イ 生産者と消費者による地域支援型農業モデル「Solawi」の取り組み
 生産者と消費者が契約を結び、協力して農産物を作る農業モデル「Solawi(Solidarische Landwirtschaft/地域支援型農業)」の取り組みを行う地域もある。このモデルは、世界的にはCSA(Community Supported Agriculture:地域支援型農業)と呼ばれる。「Solawi」では、消費者によって支払われる年間購買費用から、農業生産に要する年間の推定費用に基づき、毎年一定額を登録生産者に前払いする。これにより生産者は、市場の制約に左右されることなく、消費者の需要に応じて農業を営むことができるようになる。その見返りとして、消費者は生産された農産物や加工品を受け取ることができる。つまり、消費者が農産物の購入を保証し、収穫や生産などにかかる農家の費用に対し事前に資金を提供することで、双方でリスク、コスト、農産物を共有するシステムといえる。
 
(5)有機野菜の栽培に必要な種子開発と量産化を目的とした連携
 民間企業側の取り組みの例としては、二つのドイツの有機農業クラブ「Kultursaat e.V.」と「Bingenheimer Saatgut」による共同イニシアティブがある。これは2021年に有機農業に関する革新的な研究を対象とした有機農業イノベーション賞(OFIA)を受賞している。この二つのクラブは、有機野菜栽培に必要な有機種子の開発と量産を目的に連携しており、また、大企業が開発した従来型のF1種の種子への依存を減らすため、両団体からの共同出資を通して、ドイツ、オランダ、スイスにまたがる30カ所の有機農園を支援し、新品種の疫病耐性のある種子や農場の多様な生態系を尊重した方法での開発も主導している。

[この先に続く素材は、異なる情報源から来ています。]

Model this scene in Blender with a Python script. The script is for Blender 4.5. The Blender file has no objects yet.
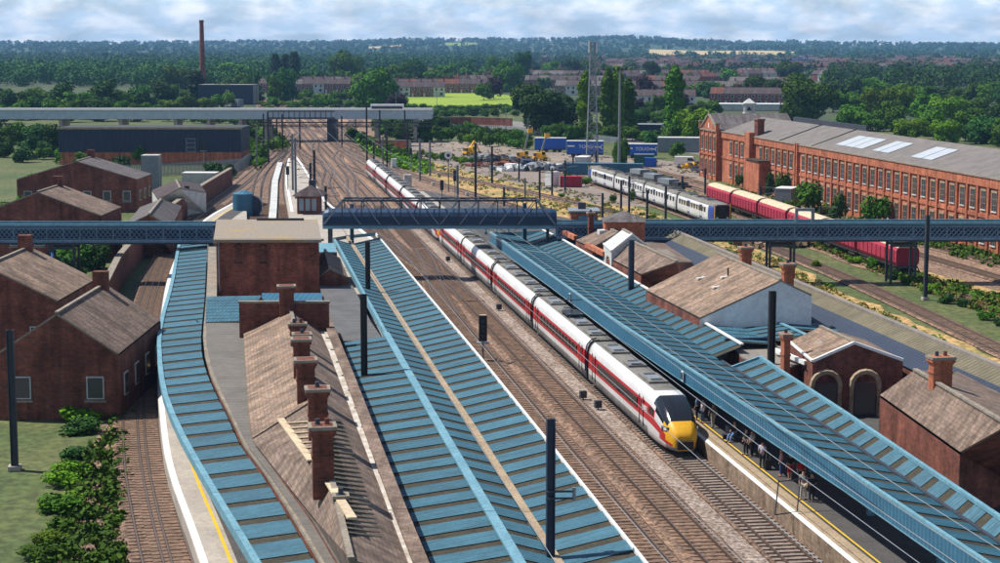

 有機農法で生産された種子の利用を促進するもう一つの取り組みは、有機製品卸売業者「Naturkost」の各地域支部が設立した「Ökosaatgut Initiative(有機種子イニシアティブ)」である。前述のイニシアティブと同様に、有機栽培種子に対する認識を広め、生産者、販売側、消費者が有機栽培種子を使用するよう促すことを目的としている。

6 おわりに

 野菜を含めた有機食品の需要が高まるEUでは、需要が供給を上回っている状況にあり、今後も同様の状況が続くことが見込まれる。このような中、EUと各加盟国はF2F戦略の目標達成に向けて、研究・生産・加工・流通・消費の各セクションでの取り組みを強化している。
 日本でも、2021年に「みどりの食料システム戦略」が策定され、この中で有機農業の取組面積の拡大が目標(有機農地面積の割合が25%)の一つに掲げられている。ただし、21年時点での日本の有機農地面積の割合は0.6%と、EUの同割合(9.9%)と比べると低くなっている。今回紹介したイタリアとドイツは、EU加盟国の中でも大きな市場規模を有し、消費者の関心も高いという特徴がある。それだけではなく、例えば、イタリアでは有機加工用トマトを使用した加工品の75%を海外に輸出する一方、有機果実の多くを海外から輸入するなど、自国での生産・消費だけではなく輸出入も積極的に行っている。今後、日本も有機農業先進国の取り組みを参考にしつつ、国際的な需給も踏まえた有機農業のあり方について考えていくことが必要となるだろう。
 一方、インフレによる消費者の購買力の低下などにより、当面は有機野菜の消費は減少するのではないかと予想する報道もある。また、有機農地面積割合を25%にするという30年までの目標達成に向けては、さらなる有機農地の拡大が必要というのも事実である。これらの状況を踏まえて、目標達成に向けたEUおよび加盟国の動向を見守りたい。